The Italian Winery Tenuta Viglione Opened SEA Market And Aims At Vietnam

As ASEAN wine markets get pace, the well-known brand confirmed the plans to promote its quality wines in Hanoi and HCMC

On Saturday 22nd April the Italian winery Tenuta Viglione presented in Bangkok a selection of premium organic wines to a public of traders and wine-lovers in the slick atmosphere of the swimming pool area of the Sofitel Sukhumvit Hotel. A networking event to celebrate the landing of Viglione’s organic wines in Thailand, with a selection of 3 different organic labels. Later in the same month, a similar event was hosted in Manila. In May, was Singapore’s turn. These events are just the last step of a long journey which started in 2021 with the aim of expanding the winery’s markets in the South-East of Asia. 

Apparently, the journey is still far from over, given that Tenuta Viglione is committed to further expanding its markets in the Region. Today we met Ruenruedee Prachayaphruet, the Marketing Director for Southeast Asia of Tenuta Viglione, to ask her a few questions.

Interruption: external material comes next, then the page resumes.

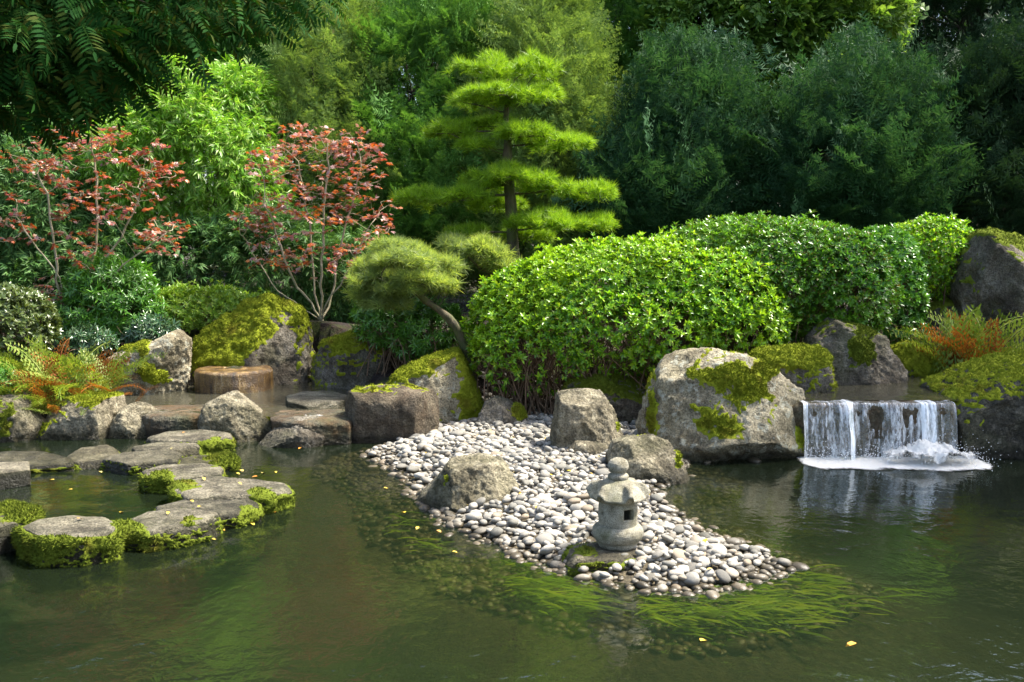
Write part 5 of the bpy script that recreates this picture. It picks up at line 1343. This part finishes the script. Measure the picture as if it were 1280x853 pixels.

What are the main highlights regarding this wine producer? 

Tenuta Viglione is a family-run winery with a quite limited production on over 160 hectares. The winery was established in 1937 by the grandfather of the current owner and produces organic wines since 1987. It is based in Puglia, which is an Italian south-eastern region, in the area of the Gioia del Colle PDO (Protected Denomination of Origin). Vineyards are located on an average altitude of 400 meters above the sea level, where the thermic excursion between day and night grants to the wine a marked acidity. On the other hand, the clayey and calcareous soil gives the wines of this area their typical minerality. 

What is Viglione’s philosophy in producing wine?

Our way of producing wine is based on two fundamental concepts: respect for the environment and the link with the native vines of our territory, the Puglia Region. With one sole exception, we only vinify species that have been growing here for centuries: this too seems to us a way of recognizing the primacy of nature, which has selected over time the vines that can only give the best results here. It's about having common sense and being realistic: if nature didn't want Pinot Noir or Cabernet Sauvignon to originate in Southern Italy, there must be a reason.

In today's market landscape this position seems a bit extreme perhaps…

I would say that to some it may seem heretical indeed. However, each territory has different characteristics and allows you to make the most of only some vines and not others. We try to make the most of what our region produces best. We are not at war with international vines, but we just say that there are millenary grape varieties that give excellent products here in Puglia: we want to make them known to an international audience. It will then be up to the consumer to decide. 

And what are the first reactions of the Southeast Asian markets in which you operate? 

Each market is different, but in general we are registering great attention towards little-known vines, but which offer a balanced product. For example, our Susumaniello “Morso Rosso” is increasingly appreciated and is an extraordinary wine: floral and punchy aromatics, showing cherry, violet and black olive. Its big and bold style with taut acidity and refined tannins make this wine particularly elegant, but still fresh and balanced. We introduced Susumaniello instead of the most renowned Apulian wines almost as a challenge, but the market has welcomed it very well.

You are probably referring to Primitivo and Negroamaro. Don't you think there is a kind of saturation in the Vietnamese market of these wines?

I think the Vietnamese market has been flooded with low-quality, low-cost Primitivo and Negroamaro, almost always not bottled in Puglia by the producer. It was perhaps the biggest mistake of the Apulian winemakers: not having made it clear immediately that these are wines of the highest quality, expression of an entire terroir capable of excellent expressions for these vines. Each wine can be understood only starting from the place that expresses it.

Which wines will you focus on for the Vietnamese market?

Primitivo and susumaniello will certainly be among the first varieties we will introduce, both in the red and rosé versions. Alongside these, I think there will be room for still little-known vines, such as “Verdeca” and “Uva di Troia”. Verdeca is a white wine with a signature fresh, sapid, and mineral palate combined with the characteristic nose of aromatic herbs, notes of citrus and peach, and bright straw-yellow colour, tending to golden. From Uva di Troia you can produce a wine called Nero di Troia, with its typical ruby red colour, evolving to garnet with the aging, the rich and spicy aromas of blackberry and cherry in spirit, and its enchanting and full taste, elegant tannins and fulfilling sapidity. 

And all these varieties are native of Puglia?

Yes. As you can see, this confirms how wide and still unknown the wine production of Puglia is – and how many hidden gems are to be discovered. Apulian wine today can show off widespread quality at a level that surprises even the most experienced taster.